# Data supplied start

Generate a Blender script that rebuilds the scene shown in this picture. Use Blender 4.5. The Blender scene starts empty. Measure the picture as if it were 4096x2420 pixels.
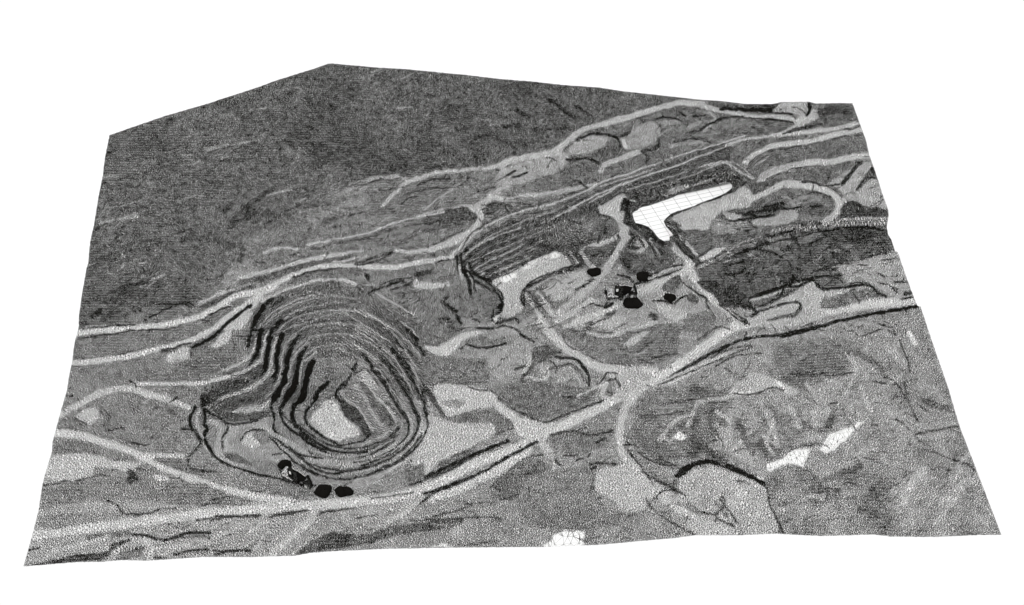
import bpy, bmesh, math, random, time
import numpy as np
from mathutils import Vector, Matrix
from mathutils.geometry import delaunay_2d_cdt
T0 = time.time()
random.seed(7); rng = np.random.default_rng(11)
sc = bpy.context.scene
COL = sc.collection
# ---------------------------------------------------------------- camera: 55 mm lens, 1 km away, looking down at 45 degrees
FPX, UC, VC, DIST = 6233.6, 2048.0, 1210.0, 1000.0
C45 = math.sqrt(.5)
cam_data = bpy.data.cameras.new('camera'); cam = bpy.data.objects.new('camera', cam_data); COL.objects.link(cam)
cam.location = (0, -DIST*C45, DIST*C45); cam.rotation_euler = (math.radians(45), 0, 0)
cam_data.sensor_width = 36; cam_data.lens = FPX/4096*36; cam_data.clip_start = 1; cam_data.clip_end = 6000
sc.camera = cam
def unproject(u, v, h):
    """point of the survey at height h whose map pixel is (u, v)"""
    dx = (u-UC)/FPX; dy = -(v-VC)/FPX
    wy = dy*C45 + C45; wz = dy*C45 - C45
    t = (h - DIST*C45)/wz
    return dx*t, -DIST*C45 + wy*t, h + 0*t
def project(X, Y, h):
    y = Y + DIST*C45; z = h - DIST*C45
    depth = (y - z)*C45; up = (y + z)*C45
    return UC + X/depth*FPX, VC - up/depth*FPX
# ---------------------------------------------------------------- survey tracing (tone of the survey mesh on the ground, in map pixels)
REG = {'A':(0,200,.4777),'B':(1100,200,.4777),'C':(2000,300,.3707),'D':(2800,350,.3707),'E':(1700,750,.3707),
       'F':(2300,700,.3033),'G':(2300,1000,.3033),'H':(2900,800,.3707),'I':(100,800,.438),'J':(900,1000,.4044),
       'K':(700,1400,.4777),'L':(0,1500,.539),'M':(1700,1300,.4717),'N':(2400,1300,.8333),'O':(3100,1300,1.071),
       'P':(1000,1900,.9845),'W':(200,1000,1.4402),'Q':(400,650,1.1955),'R':(1700,1200,.7735),'S':(2500,1350,1.0549),'X':(2000,1000,1.4402),'Y':(1600,240,1.4402),'V':(0,0,1.6306),'T':(0,0,1.0)}
OPS = []
def P_(reg, pts): 
    x0,y0,s = REG[reg]; n = [float(v) for v in pts.replace(',',' ').split()]
    return [(x0+n[i]*s, y0+n[i+1]*s) for i in range(0,len(n),2)]
def PG(reg, val, soft, pts, cls=0): OPS.append(('p',val,soft,P_(reg,pts),cls))
def ST(reg, val, w, *lines, cls=0):
    for l in lines: OPS.append(('s',val,w,P_(reg,l),cls))
ROAD, POND, WALL, PIT, HILL = 1,2,3,4,5
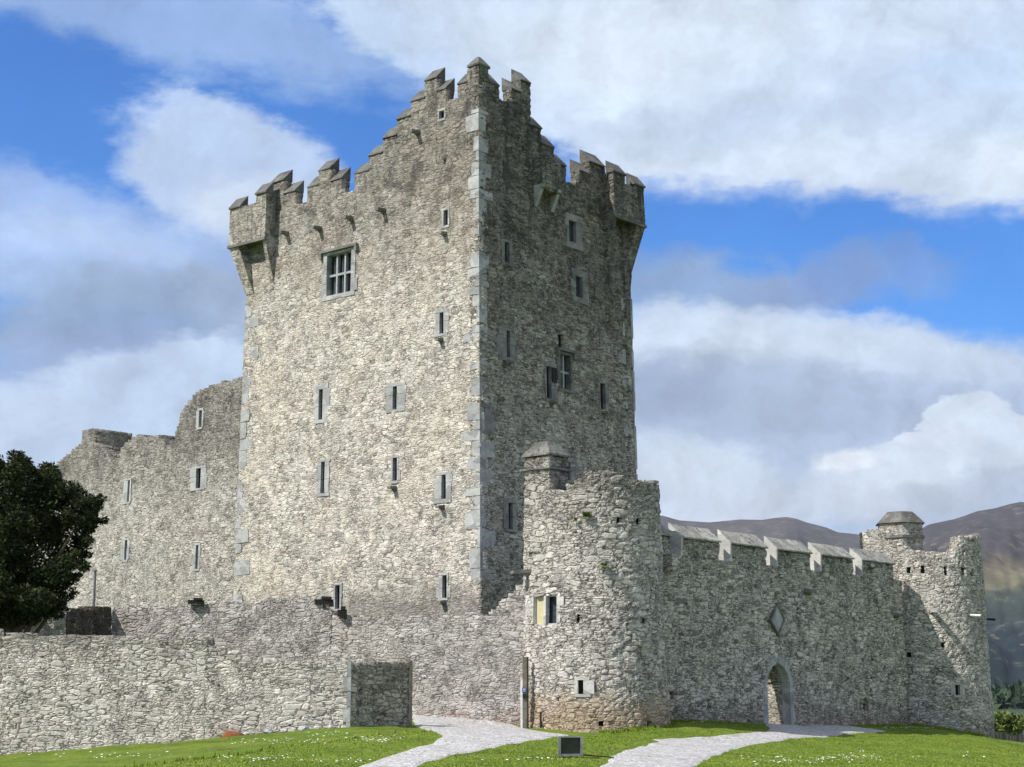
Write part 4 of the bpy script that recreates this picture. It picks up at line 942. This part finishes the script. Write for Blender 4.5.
# ------------------------------------------------------------------ the yew tree behind the front wall
def leaf_cloud(blobs, n, size, seed, drop=0.0):
    r = np.random.default_rng(seed); P = []
    vol = np.array([b_[3] * b_[4] * b_[5] for b_ in blobs]); pr = vol ** .7; pr /= pr.sum(); pick = r.choice(len(blobs), n, p=pr)
    B = np.array(blobs)[pick]; d = r.normal(size=(n, 3)); d /= np.linalg.norm(d, axis=1)[:, None]; rad = r.random(n) ** .38
    C = B[:, :3] + d * rad[:, None] * B[:, 3:6]
    a = r.normal(size=(n, 3)); a[:, 2] = a[:, 2] * .6 + .3; a += d * .8; a /= np.linalg.norm(a, axis=1)[:, None]
    b2 = np.cross(a, r.normal(size=(n, 3))); b2 /= np.linalg.norm(b2, axis=1)[:, None]
    s = size * (.5 + r.random(n))[:, None]
    V = np.stack([C - a * s, C + b2 * s * .38, C + a * s, C - b2 * s * .38], 1).reshape(-1, 3)
    return V, np.arange(4 * n).reshape(n, 4)
tD = 52.0
tb = plan(10, tD)
yew = thing('yew_tree', (tb[0], tb[1], .6), 'dark evergreen yew tree behind the low wall at the left edge', 'tree')
bl = []; rr = random.Random(5)
for (x, y, w_, h_) in [(5, 480, 30, 26), (-25, 500, 45, 50), (35, 478, 22, 18), (28, 500, 30, 26), (60, 492, 26, 22), (80, 505, 20, 18), (92, 512, 15, 14), (20, 530, 35, 30), (60, 535, 24, 22), (75, 525, 18, 14), (84, 545, 9, 8), (50, 565, 30, 24), (75, 572, 16, 10),
                       (0, 570, 40, 34), (35, 590, 34, 22), (66, 598, 16, 10), (10, 610, 36, 16), (-30, 560, 50, 50), (-40, 610, 40, 20), (45, 612, 22, 10), (68, 556, 14, 10), (-10, 465, 16, 12), (22, 470, 12, 9), (98, 500, 9, 7), (100, 522, 8, 6)]:
    p = at(x, y, tD + rr.uniform(-.7, .7)); k = tD / F
    for q_ in range(7):
        o_ = Vector((rr.uniform(-.7, .7) * w_ * k, rr.uniform(-.9, .9) * w_ * k, rr.uniform(-.7, .7) * h_ * k)); f_ = rr.uniform(.28, .55)
        c_ = p + o_; bl.append((c_.x, c_.y, c_.z, w_ * k * f_, w_ * k * f_, h_ * k * f_))
for (x, y, w_, h_) in [(20, 510, 55, 38), (15, 560, 62, 45), (-30, 540, 60, 70), (12, 604, 50, 24), (10, 620, 30, 10)]:
    p = at(x, y, tD + .3); bl.append((p.x, p.y, p.z, w_ * tD / F * .9, 1.6, h_ * tD / F * .9))
for _ in range(46):      # sprays sticking out of the crown
    a_ = rr.uniform(-.5, 1.5); x_ = 8 + 78 * math.cos(a_) * rr.uniform(.8, 1.14); y_ = 545 - 84 * math.sin(a_) * rr.uniform(.85, 1.1)
    p = at(x_, y_, tD + rr.uniform(-1, 1)); k = tD / F; bl.append((p.x, p.y, p.z, rr.uniform(4, 9) * k, .25, rr.uniform(4, 8) * k))
V, Fc = leaf_cloud(bl, 90000, .07, 3)
mesh_obj('crown', V, Fc, M_YEW, yew, recalc=False)
mb = MB(); b0 = Vector((tb[0], tb[1], .3)); mb.tube([b0, b0 + Vector((.1, 0, 1.2)), b0 + Vector((-.1, .1, 2.6)), b0 + Vector((.1, 0, 4.3))], [.38, .32, .24, .08], 10)
for (x, y) in [(80, 520), (60, 570), (-30, 520), (40, 500), (-10, 560), (60, 600), (5, 480)]:
    e_ = at(x, y, tD + rr.uniform(-.5, .5)); s_ = b0 + Vector((0, 0, 1.0 + max(0, e_.z - 2.5) * .45)); mb.tube([s_, (s_ + e_) / 2 + Vector((0, 0, .15)), e_], [.13, .08, .025], 6)
mb.build('trunk', M_BARK, yew)

# ------------------------------------------------------------------ palisade and hedge at the right
pal = thing('palisade_fence', (*plan(1008, 74), -1), 'weathered fence of upright wooden stakes right of the far tower', 'fence')
mb = MB()
for i, x in enumerate(np.arange(984, 1085, 3.2)):
    D = 73.5 + (x - 990) * .01; p = at(x, 746 + (x - 990) * .1, D); zt_ = at(x, 731.5 + (x - 993) * .10 + random.uniform(-1.2, 1.2), D).z
    mb = MB(); mb.box((p.x, p.y + .0, (p.z + zt_) / 2 - .3), .10, .05, zt_ - p.z + .6, R(random.uniform(-12, 12))); mb.build('stake', M_WOOD, pal)
mb = MB()
a_ = at(984, 739, 73.6); b_ = at(1086, 749, 74.5); mb.tube([a_, b_], .035); mb.build('rail', M_WOOD, pal)
hb = []
hd = [(1000, 723, 15, 11, 'rounded green bush beyond the stake fence, next to the far tower'), (1022, 723, 16, 12, 'yellow green bush beyond the stake fence at the right edge')]
for i, (x, y, w_, h_, lab) in enumerate(hd):
    D = 112; p = at(x, y, D); k = D / F; bl = [(p.x + random.uniform(-.8, .8) * w_ * k, p.y + random.uniform(-1, 1), p.z + random.uniform(-.6, .6) * h_ * k, w_ * k * .5, 1, h_ * k * .5) for _ in range(9)]
    t_ = thing('bush', (p.x, p.y, p.z - 1.6), lab, 'bush', 'bushes beyond the stake fence')
    V, Fc = leaf_cloud(bl, 3500, .16, 20 + i); mesh_obj('foliage', V, Fc, M_BUSH, t_, recalc=False)
    mb = MB()
    for q_ in range(4): mb.tube([(p.x + q_ * .1, p.y, p.z - 2.2), (p.x + (q_ - 1.5) * .5, p.y, p.z + .2)], [.08, .03], 6)
    mb.build('stem', M_BARK, t_)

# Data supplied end

▶ **Exercise brief**: Using the listing, copy every line where the word "scene" shows up.

▶ **Written response**:
Generate a Blender script that rebuilds the scene shown in this picture. Use Blender 4.5. The Blender scene starts empty. Measure the picture as if it were 4096x2420 pixels.
sc = bpy.context.scene